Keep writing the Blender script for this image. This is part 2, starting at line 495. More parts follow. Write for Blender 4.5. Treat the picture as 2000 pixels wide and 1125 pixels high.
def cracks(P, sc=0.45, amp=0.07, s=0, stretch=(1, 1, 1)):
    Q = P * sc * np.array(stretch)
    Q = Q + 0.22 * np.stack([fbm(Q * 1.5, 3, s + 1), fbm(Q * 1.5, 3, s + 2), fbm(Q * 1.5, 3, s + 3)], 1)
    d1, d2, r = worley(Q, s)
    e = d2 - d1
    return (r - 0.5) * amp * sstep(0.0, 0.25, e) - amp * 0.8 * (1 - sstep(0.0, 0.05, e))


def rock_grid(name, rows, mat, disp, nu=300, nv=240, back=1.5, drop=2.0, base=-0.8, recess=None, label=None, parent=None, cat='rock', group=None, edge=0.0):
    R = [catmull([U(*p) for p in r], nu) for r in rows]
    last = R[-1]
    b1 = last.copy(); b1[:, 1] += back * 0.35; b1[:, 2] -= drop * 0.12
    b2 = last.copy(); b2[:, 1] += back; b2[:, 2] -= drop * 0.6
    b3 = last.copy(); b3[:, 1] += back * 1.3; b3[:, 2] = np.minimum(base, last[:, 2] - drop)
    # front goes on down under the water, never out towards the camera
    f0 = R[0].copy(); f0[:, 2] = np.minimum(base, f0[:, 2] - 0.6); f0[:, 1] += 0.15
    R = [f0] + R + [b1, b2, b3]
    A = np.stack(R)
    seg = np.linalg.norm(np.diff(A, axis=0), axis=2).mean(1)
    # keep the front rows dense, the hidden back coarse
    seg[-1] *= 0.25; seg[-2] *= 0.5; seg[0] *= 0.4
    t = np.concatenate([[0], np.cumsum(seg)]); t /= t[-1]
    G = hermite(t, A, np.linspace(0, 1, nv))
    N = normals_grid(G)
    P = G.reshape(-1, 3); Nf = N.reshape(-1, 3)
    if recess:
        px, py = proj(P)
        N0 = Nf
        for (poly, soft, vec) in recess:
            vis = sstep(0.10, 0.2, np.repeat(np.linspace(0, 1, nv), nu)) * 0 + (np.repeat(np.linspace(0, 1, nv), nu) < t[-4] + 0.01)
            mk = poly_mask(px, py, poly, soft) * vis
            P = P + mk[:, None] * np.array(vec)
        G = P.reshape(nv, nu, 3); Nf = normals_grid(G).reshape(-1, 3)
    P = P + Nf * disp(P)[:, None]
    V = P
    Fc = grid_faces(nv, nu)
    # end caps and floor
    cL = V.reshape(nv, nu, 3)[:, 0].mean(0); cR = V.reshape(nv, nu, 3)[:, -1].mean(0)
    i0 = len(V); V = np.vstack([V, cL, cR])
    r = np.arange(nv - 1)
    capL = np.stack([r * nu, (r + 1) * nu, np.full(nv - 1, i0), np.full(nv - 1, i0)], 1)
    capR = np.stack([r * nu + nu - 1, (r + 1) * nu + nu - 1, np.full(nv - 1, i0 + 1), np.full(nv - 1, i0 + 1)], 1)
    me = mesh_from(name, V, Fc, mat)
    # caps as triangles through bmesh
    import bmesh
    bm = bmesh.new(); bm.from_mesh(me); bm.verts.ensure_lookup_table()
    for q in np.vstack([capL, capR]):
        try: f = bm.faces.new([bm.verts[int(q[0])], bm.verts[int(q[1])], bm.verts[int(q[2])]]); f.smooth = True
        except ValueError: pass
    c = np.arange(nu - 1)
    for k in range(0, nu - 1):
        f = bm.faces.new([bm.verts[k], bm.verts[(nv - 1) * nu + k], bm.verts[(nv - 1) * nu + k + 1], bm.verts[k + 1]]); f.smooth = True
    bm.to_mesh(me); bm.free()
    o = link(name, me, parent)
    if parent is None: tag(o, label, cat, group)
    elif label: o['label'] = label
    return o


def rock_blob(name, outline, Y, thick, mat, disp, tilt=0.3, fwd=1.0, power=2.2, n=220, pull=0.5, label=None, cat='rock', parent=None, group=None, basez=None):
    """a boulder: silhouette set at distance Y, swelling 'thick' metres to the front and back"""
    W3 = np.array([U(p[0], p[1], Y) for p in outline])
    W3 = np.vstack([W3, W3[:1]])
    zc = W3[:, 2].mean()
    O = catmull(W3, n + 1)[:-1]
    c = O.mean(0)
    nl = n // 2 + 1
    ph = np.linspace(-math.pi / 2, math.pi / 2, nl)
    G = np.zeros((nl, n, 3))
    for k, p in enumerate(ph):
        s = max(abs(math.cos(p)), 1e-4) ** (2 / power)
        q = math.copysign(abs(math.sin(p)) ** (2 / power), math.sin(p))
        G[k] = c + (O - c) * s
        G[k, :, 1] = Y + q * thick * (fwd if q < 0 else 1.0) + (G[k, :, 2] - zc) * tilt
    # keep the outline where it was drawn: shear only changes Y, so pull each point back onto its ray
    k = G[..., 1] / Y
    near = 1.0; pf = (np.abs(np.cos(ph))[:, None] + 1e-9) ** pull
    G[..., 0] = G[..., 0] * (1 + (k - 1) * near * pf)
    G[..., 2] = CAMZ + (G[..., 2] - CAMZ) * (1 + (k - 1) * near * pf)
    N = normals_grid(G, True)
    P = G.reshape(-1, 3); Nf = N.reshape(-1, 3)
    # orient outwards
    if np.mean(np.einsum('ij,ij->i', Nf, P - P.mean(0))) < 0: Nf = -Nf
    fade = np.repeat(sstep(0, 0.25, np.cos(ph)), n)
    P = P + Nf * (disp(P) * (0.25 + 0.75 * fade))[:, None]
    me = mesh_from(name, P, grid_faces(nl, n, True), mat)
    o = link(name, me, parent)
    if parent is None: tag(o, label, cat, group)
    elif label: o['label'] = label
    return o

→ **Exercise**
Write the complete data out, exactly as above.

→ **Task answer**
Keep writing the Blender script for this image. This is part 2, starting at line 495. More parts follow. Write for Blender 4.5. Treat the picture as 2000 pixels wide and 1125 pixels high.
def cracks(P, sc=0.45, amp=0.07, s=0, stretch=(1, 1, 1)):
    Q = P * sc * np.array(stretch)
    Q = Q + 0.22 * np.stack([fbm(Q * 1.5, 3, s + 1), fbm(Q * 1.5, 3, s + 2), fbm(Q * 1.5, 3, s + 3)], 1)
    d1, d2, r = worley(Q, s)
    e = d2 - d1
    return (r - 0.5) * amp * sstep(0.0, 0.25, e) - amp * 0.8 * (1 - sstep(0.0, 0.05, e))


def rock_grid(name, rows, mat, disp, nu=300, nv=240, back=1.5, drop=2.0, base=-0.8, recess=None, label=None, parent=None, cat='rock', group=None, edge=0.0):
    R = [catmull([U(*p) for p in r], nu) for r in rows]
    last = R[-1]
    b1 = last.copy(); b1[:, 1] += back * 0.35; b1[:, 2] -= drop * 0.12
    b2 = last.copy(); b2[:, 1] += back; b2[:, 2] -= drop * 0.6
    b3 = last.copy(); b3[:, 1] += back * 1.3; b3[:, 2] = np.minimum(base, last[:, 2] - drop)
    # front goes on down under the water, never out towards the camera
    f0 = R[0].copy(); f0[:, 2] = np.minimum(base, f0[:, 2] - 0.6); f0[:, 1] += 0.15
    R = [f0] + R + [b1, b2, b3]
    A = np.stack(R)
    seg = np.linalg.norm(np.diff(A, axis=0), axis=2).mean(1)
    # keep the front rows dense, the hidden back coarse
    seg[-1] *= 0.25; seg[-2] *= 0.5; seg[0] *= 0.4
    t = np.concatenate([[0], np.cumsum(seg)]); t /= t[-1]
    G = hermite(t, A, np.linspace(0, 1, nv))
    N = normals_grid(G)
    P = G.reshape(-1, 3); Nf = N.reshape(-1, 3)
    if recess:
        px, py = proj(P)
        N0 = Nf
        for (poly, soft, vec) in recess:
            vis = sstep(0.10, 0.2, np.repeat(np.linspace(0, 1, nv), nu)) * 0 + (np.repeat(np.linspace(0, 1, nv), nu) < t[-4] + 0.01)
            mk = poly_mask(px, py, poly, soft) * vis
            P = P + mk[:, None] * np.array(vec)
        G = P.reshape(nv, nu, 3); Nf = normals_grid(G).reshape(-1, 3)
    P = P + Nf * disp(P)[:, None]
    V = P
    Fc = grid_faces(nv, nu)
    # end caps and floor
    cL = V.reshape(nv, nu, 3)[:, 0].mean(0); cR = V.reshape(nv, nu, 3)[:, -1].mean(0)
    i0 = len(V); V = np.vstack([V, cL, cR])
    r = np.arange(nv - 1)
    capL = np.stack([r * nu, (r + 1) * nu, np.full(nv - 1, i0), np.full(nv - 1, i0)], 1)
    capR = np.stack([r * nu + nu - 1, (r + 1) * nu + nu - 1, np.full(nv - 1, i0 + 1), np.full(nv - 1, i0 + 1)], 1)
    me = mesh_from(name, V, Fc, mat)
    # caps as triangles through bmesh
    import bmesh
    bm = bmesh.new(); bm.from_mesh(me); bm.verts.ensure_lookup_table()
    for q in np.vstack([capL, capR]):
        try: f = bm.faces.new([bm.verts[int(q[0])], bm.verts[int(q[1])], bm.verts[int(q[2])]]); f.smooth = True
        except ValueError: pass
    c = np.arange(nu - 1)
    for k in range(0, nu - 1):
        f = bm.faces.new([bm.verts[k], bm.verts[(nv - 1) * nu + k], bm.verts[(nv - 1) * nu + k + 1], bm.verts[k + 1]]); f.smooth = True
    bm.to_mesh(me); bm.free()
    o = link(name, me, parent)
    if parent is None: tag(o, label, cat, group)
    elif label: o['label'] = label
    return o


def rock_blob(name, outline, Y, thick, mat, disp, tilt=0.3, fwd=1.0, power=2.2, n=220, pull=0.5, label=None, cat='rock', parent=None, group=None, basez=None):
    """a boulder: silhouette set at distance Y, swelling 'thick' metres to the front and back"""
    W3 = np.array([U(p[0], p[1], Y) for p in outline])
    W3 = np.vstack([W3, W3[:1]])
    zc = W3[:, 2].mean()
    O = catmull(W3, n + 1)[:-1]
    c = O.mean(0)
    nl = n // 2 + 1
    ph = np.linspace(-math.pi / 2, math.pi / 2, nl)
    G = np.zeros((nl, n, 3))
    for k, p in enumerate(ph):
        s = max(abs(math.cos(p)), 1e-4) ** (2 / power)
        q = math.copysign(abs(math.sin(p)) ** (2 / power), math.sin(p))
        G[k] = c + (O - c) * s
        G[k, :, 1] = Y + q * thick * (fwd if q < 0 else 1.0) + (G[k, :, 2] - zc) * tilt
    # keep the outline where it was drawn: shear only changes Y, so pull each point back onto its ray
    k = G[..., 1] / Y
    near = 1.0; pf = (np.abs(np.cos(ph))[:, None] + 1e-9) ** pull
    G[..., 0] = G[..., 0] * (1 + (k - 1) * near * pf)
    G[..., 2] = CAMZ + (G[..., 2] - CAMZ) * (1 + (k - 1) * near * pf)
    N = normals_grid(G, True)
    P = G.reshape(-1, 3); Nf = N.reshape(-1, 3)
    # orient outwards
    if np.mean(np.einsum('ij,ij->i', Nf, P - P.mean(0))) < 0: Nf = -Nf
    fade = np.repeat(sstep(0, 0.25, np.cos(ph)), n)
    P = P + Nf * (disp(P) * (0.25 + 0.75 * fade))[:, None]
    me = mesh_from(name, P, grid_faces(nl, n, True), mat)
    o = link(name, me, parent)
    if parent is None: tag(o, label, cat, group)
    elif label: o['label'] = label
    return o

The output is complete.